- _Direction_
Reproduce all lines of the listing below in which the word "this" occurs.

- _Data extract_
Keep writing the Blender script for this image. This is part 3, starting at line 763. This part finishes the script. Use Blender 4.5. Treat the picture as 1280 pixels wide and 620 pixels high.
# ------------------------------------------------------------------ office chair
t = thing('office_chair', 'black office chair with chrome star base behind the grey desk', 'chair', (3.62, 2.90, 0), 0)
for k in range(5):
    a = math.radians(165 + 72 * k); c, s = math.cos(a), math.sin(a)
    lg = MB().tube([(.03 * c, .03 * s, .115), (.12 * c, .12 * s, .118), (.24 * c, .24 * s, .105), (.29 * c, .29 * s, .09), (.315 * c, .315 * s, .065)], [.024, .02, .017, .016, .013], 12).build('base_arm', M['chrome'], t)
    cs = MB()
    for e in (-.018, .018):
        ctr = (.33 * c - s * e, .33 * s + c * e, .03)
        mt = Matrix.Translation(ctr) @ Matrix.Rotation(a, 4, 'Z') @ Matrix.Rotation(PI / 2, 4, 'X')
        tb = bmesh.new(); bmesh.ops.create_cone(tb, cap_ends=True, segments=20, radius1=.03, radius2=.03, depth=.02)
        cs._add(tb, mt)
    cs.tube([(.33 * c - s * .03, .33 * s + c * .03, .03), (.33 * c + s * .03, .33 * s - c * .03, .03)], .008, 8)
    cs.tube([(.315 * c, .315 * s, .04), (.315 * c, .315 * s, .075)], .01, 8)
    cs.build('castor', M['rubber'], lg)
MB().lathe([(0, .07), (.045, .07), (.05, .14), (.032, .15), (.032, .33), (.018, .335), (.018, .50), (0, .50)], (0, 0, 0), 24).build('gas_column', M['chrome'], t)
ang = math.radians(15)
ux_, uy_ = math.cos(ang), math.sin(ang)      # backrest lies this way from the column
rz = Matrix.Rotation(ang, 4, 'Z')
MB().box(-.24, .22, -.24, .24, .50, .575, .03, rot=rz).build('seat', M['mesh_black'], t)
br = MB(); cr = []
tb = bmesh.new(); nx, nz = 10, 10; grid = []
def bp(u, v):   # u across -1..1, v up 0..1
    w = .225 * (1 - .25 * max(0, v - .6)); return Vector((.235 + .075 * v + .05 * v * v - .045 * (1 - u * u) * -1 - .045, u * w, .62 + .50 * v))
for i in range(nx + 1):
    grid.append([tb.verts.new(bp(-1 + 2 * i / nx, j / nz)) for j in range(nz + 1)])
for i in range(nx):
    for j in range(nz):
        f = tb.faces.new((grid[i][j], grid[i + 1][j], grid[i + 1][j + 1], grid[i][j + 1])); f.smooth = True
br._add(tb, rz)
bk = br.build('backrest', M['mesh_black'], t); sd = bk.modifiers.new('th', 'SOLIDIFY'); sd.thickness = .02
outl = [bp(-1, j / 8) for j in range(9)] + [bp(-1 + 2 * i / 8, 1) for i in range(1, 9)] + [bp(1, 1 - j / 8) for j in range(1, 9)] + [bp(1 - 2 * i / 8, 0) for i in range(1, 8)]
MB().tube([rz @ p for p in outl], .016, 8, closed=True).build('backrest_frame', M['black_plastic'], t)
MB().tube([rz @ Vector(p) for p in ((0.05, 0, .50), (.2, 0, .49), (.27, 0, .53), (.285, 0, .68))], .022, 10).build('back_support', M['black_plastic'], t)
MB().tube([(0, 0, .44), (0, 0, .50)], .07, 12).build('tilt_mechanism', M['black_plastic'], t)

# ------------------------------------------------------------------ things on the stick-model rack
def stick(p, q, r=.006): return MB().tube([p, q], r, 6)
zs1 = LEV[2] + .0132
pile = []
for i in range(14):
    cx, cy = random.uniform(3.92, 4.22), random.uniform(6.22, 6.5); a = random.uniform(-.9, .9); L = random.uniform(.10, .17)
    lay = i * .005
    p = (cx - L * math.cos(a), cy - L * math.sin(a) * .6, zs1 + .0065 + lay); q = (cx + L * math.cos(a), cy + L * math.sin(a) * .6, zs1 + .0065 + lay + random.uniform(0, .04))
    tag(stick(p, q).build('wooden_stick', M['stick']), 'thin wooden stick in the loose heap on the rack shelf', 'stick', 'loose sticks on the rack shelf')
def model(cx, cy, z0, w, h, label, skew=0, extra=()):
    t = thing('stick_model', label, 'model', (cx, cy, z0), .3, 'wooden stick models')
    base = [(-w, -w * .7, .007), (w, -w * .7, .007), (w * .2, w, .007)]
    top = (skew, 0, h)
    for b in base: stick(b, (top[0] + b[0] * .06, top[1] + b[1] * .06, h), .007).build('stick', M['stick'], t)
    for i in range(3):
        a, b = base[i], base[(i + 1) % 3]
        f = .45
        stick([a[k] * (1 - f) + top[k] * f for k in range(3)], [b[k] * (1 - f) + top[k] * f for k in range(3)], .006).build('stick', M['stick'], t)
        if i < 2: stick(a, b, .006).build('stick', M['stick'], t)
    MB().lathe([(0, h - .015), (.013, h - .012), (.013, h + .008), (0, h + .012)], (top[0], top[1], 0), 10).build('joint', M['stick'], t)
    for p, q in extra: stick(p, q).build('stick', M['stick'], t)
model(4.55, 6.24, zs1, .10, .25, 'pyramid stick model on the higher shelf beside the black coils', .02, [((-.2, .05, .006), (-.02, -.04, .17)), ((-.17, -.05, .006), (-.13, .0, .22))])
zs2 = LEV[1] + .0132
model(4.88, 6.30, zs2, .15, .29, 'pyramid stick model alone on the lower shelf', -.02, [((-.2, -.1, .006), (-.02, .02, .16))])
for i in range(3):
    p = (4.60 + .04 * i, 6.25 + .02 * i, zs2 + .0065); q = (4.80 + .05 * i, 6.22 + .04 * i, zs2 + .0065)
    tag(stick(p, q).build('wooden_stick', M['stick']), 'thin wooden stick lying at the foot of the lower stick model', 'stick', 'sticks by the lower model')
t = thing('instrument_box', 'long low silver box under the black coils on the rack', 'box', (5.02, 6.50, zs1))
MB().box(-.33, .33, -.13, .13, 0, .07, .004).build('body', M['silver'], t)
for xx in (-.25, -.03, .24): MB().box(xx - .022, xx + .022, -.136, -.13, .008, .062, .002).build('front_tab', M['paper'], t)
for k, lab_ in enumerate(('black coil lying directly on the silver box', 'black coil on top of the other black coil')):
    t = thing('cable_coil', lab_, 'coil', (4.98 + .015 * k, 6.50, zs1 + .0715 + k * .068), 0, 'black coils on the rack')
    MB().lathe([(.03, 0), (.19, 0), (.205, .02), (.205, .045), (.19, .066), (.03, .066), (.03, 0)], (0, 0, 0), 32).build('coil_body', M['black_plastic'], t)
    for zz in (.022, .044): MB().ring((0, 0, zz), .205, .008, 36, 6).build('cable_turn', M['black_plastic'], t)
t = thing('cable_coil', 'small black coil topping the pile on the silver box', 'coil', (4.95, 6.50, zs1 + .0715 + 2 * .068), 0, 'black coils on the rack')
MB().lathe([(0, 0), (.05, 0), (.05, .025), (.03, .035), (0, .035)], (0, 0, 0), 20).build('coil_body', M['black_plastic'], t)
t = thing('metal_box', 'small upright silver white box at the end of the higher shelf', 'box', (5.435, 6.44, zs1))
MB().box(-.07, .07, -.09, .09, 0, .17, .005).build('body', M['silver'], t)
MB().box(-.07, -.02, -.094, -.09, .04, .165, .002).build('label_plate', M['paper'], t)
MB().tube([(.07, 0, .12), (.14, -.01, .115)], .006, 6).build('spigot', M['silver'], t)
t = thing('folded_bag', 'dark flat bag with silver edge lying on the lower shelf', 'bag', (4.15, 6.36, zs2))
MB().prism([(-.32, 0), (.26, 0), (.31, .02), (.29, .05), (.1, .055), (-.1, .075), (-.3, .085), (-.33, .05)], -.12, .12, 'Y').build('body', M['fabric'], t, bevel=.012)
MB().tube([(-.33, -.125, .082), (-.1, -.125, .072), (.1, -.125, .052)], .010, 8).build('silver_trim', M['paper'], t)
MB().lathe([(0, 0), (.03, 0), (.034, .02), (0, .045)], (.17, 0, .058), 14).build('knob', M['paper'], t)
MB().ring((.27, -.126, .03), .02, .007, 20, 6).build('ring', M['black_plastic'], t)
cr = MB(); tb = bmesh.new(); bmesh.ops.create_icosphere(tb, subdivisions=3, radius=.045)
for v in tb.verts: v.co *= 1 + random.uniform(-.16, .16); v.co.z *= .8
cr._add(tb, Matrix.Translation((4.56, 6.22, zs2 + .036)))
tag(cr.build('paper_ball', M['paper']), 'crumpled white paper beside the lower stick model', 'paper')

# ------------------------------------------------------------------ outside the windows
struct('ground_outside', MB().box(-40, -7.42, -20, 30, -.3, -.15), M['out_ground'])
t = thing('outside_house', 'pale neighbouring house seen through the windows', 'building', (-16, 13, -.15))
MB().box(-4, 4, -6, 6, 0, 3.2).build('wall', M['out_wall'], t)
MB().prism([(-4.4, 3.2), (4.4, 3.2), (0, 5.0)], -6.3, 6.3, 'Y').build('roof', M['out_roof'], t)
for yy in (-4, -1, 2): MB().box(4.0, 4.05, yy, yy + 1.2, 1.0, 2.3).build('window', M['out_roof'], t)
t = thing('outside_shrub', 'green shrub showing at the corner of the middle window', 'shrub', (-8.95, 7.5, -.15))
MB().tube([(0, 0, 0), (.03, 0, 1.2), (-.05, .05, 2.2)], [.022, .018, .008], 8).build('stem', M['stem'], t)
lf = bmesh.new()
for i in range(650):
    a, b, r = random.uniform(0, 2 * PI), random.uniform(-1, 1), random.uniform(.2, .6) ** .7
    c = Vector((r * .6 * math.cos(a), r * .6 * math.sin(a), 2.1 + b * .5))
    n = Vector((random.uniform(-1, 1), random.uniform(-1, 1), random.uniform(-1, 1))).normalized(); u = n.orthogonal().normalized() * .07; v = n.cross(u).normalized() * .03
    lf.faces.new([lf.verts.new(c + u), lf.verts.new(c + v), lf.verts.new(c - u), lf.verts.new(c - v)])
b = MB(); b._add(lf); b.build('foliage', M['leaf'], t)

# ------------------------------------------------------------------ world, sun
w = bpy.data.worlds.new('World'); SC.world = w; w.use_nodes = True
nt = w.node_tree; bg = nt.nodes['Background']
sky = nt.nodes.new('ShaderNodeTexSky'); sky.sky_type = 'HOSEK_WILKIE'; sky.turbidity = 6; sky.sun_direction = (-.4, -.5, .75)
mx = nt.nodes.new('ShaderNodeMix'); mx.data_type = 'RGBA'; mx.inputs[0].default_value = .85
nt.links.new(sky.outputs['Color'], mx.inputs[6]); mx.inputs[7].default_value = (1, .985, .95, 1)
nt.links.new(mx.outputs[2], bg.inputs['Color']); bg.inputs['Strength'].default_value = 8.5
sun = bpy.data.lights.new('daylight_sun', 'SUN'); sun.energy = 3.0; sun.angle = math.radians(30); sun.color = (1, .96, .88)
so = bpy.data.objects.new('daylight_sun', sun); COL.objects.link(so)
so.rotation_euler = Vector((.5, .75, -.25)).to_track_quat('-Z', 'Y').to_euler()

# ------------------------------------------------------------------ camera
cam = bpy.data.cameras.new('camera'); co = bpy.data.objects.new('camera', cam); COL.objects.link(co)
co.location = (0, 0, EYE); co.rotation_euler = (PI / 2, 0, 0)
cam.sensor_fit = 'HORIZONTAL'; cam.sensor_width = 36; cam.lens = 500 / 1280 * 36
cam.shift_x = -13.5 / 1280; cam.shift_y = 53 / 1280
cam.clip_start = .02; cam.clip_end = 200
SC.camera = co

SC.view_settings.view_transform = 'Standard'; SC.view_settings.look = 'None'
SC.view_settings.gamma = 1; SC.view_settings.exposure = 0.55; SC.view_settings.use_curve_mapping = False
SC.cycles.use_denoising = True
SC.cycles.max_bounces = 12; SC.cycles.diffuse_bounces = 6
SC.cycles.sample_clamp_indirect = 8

- _The solution_
Keep writing the Blender script for this image. This is part 3, starting at line 763. This part finishes the script. Use Blender 4.5. Treat the picture as 1280 pixels wide and 620 pixels high.
ux_, uy_ = math.cos(ang), math.sin(ang)      # backrest lies this way from the column